Shiny, Happy Teachers

It seems the Knox County Board of Education wants only shiny, happy teachers to speak at public meetings.

That’s the implication from a Board policy discussed this week.

Here’s the basic thrust of the policy:

The policy says that an employee may come before the board after they have exhausted the normal chain of command.

The board says they want teachers and other KCS employees to put their concerns in writing, and document each step up the chain of command, so that if the process breaks down, they will know where the break down occurred and be able to address it at that point.

Essentially, an employee must demonstrate, in writing, that they’ve exhausted all other channels before appearing before the Board.

One Board member said they didn’t want the system to look bad because teachers raise concerns on TV.

Board member Karen Carson worried that “bringing concerns up, on TV, is not good for public education”

Perhaps the Board, which has seen some contentious meetings recently, wants to prevent scenes like this:

 

 

 

In any case, the policy certainly appears to be intended to chill discourse.  While citizens who are not teachers are free to complain about policy in public, teachers must have written documentation to justify their appearance.  This type of double standard for speakers at public meetings just might run into some constitutional issues.  If some citizens can speak without a note from the Board Chair and others must have permission based on written evidence, you create two classes of citizens for the purpose of speech.
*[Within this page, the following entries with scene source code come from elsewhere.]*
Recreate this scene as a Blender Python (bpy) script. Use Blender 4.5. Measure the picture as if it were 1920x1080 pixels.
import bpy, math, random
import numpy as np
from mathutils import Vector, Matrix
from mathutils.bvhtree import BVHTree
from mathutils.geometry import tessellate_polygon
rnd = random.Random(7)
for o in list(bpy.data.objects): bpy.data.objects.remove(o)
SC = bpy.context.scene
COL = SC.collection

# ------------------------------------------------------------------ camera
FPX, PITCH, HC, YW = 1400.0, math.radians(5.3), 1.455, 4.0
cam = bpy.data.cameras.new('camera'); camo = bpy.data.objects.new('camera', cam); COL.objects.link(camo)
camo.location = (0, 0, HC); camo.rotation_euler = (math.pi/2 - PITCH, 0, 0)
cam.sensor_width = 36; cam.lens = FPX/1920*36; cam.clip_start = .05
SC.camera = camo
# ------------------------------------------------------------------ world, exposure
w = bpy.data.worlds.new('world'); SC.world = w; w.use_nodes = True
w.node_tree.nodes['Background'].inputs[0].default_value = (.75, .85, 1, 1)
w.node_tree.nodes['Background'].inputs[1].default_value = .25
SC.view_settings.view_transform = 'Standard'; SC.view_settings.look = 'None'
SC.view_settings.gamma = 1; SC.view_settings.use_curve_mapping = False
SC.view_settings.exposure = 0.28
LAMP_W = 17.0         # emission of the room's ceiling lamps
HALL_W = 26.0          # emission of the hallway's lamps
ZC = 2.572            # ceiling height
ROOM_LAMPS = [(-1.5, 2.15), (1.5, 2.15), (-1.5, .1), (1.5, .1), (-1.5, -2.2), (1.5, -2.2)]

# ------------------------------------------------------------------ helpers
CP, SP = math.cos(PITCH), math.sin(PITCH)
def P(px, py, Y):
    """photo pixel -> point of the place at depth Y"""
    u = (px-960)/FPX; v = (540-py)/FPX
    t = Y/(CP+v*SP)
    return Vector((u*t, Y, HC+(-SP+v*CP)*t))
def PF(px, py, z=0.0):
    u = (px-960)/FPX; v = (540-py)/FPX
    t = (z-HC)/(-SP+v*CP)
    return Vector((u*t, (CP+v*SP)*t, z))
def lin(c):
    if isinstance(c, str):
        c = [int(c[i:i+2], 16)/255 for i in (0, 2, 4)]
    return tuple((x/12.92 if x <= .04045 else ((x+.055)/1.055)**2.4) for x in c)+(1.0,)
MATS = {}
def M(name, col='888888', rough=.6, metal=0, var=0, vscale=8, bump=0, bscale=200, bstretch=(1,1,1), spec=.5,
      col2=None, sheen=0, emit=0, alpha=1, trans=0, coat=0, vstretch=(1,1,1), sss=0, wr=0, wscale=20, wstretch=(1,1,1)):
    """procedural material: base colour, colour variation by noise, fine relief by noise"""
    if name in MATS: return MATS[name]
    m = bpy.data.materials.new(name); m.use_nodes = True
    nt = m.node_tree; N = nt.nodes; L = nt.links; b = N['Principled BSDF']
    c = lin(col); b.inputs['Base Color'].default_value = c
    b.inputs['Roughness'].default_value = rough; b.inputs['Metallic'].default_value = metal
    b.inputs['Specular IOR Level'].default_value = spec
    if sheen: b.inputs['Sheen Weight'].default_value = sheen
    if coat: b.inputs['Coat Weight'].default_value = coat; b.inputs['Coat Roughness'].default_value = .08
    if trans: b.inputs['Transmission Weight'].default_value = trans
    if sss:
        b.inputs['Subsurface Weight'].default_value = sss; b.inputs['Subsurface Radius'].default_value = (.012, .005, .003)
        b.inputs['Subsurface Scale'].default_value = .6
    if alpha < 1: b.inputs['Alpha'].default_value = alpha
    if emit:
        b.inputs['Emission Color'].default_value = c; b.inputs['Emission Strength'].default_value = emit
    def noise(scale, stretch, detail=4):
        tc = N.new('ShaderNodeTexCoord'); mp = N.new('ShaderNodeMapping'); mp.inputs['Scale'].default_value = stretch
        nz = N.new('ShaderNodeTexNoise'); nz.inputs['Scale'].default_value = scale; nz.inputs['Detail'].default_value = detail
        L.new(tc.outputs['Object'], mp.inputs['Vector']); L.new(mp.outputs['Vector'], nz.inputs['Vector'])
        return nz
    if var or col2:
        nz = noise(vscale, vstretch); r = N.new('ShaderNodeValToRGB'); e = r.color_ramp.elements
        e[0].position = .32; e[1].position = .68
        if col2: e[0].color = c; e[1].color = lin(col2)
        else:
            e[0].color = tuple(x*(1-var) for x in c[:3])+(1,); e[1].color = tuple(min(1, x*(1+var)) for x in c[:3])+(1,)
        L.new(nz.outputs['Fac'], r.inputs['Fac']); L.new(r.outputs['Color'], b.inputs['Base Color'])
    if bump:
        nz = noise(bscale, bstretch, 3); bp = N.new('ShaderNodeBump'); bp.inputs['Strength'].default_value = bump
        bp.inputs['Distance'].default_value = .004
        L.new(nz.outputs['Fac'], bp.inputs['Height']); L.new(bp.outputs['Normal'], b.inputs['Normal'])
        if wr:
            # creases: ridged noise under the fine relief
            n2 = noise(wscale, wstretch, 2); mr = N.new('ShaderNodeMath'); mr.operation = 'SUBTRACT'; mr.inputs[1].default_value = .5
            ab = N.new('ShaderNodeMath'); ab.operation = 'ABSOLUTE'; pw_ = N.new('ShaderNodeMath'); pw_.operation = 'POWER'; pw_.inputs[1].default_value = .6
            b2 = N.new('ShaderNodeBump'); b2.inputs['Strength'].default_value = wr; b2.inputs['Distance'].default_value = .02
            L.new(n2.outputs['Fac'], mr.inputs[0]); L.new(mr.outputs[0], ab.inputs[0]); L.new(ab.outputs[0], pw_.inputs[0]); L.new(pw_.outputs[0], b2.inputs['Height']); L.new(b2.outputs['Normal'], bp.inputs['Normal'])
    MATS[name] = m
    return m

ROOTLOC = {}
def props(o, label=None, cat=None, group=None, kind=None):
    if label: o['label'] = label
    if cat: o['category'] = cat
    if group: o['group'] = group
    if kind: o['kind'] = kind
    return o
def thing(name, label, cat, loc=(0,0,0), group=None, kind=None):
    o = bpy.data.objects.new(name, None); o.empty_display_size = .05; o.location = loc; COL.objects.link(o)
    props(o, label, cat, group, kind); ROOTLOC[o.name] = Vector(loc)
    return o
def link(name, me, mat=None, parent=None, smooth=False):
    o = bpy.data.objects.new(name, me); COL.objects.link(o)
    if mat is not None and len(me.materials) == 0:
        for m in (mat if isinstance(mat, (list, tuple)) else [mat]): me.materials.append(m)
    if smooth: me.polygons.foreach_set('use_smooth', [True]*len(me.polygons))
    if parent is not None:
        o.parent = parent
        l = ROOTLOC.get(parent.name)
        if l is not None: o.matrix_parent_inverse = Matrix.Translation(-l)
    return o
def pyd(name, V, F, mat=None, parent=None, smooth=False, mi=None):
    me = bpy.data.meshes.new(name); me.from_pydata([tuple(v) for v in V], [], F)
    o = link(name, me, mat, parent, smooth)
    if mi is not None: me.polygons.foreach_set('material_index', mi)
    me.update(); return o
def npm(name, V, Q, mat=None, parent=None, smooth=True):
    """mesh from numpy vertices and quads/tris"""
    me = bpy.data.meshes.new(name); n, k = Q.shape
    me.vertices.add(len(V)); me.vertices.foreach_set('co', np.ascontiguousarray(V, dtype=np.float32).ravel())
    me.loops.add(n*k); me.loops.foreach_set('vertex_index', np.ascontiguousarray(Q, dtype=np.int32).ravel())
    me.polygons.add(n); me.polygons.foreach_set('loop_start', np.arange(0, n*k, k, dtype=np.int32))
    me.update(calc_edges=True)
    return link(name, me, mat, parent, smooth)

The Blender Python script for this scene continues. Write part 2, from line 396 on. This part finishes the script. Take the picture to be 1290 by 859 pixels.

If public comment is allowed at public meeting, the rules must be uniform for all participants.  It would seem the Knox County Board policy may violate that precept.

It will be interesting to see what, if anything, is done with this policy in coming months.

For more on Tennessee education politics and policy, follow @TNEdReport

5 thoughts on “Shiny, Happy Teachers

  1. Amazing! More teachers retired in Knox County this year than ever before. Anyone wonder why? If teachers can’t bring their complaints, observations and advice to public meetings, the value of their citizenship is worth less than mine? Leadership is missing. Why?

  2. As irritating as it might be, contracted employees for public institutions are obligated to help protect their own reputation as well as the institution’s and the processes in place (usually agreed to, and often including a grievance process). The upside: a well documented and contractually correct path to the public input part of a BOE meeting can’t be faulted-just be cautious in your presentation. The downside: if there is a contentious relationship to begin with, there are several steps to survive and potential consequences to navigate. Document EVERYTHING and follow up carefully delivered conversations with emails verifying the context/content/intent. Like “Let me know if I am understanding our earlier conversation correctly…”

  3. This is a highly egregious policy and I’m shocked that it’s been implemented here in Tennessee. TN Teachers already can’t serve as both teachers and board members at the same time, have a weakened union and now…can’t exercise their right to freedom of speech? I don’t often get worked up over education policy but this is wrong, wrong, wrong.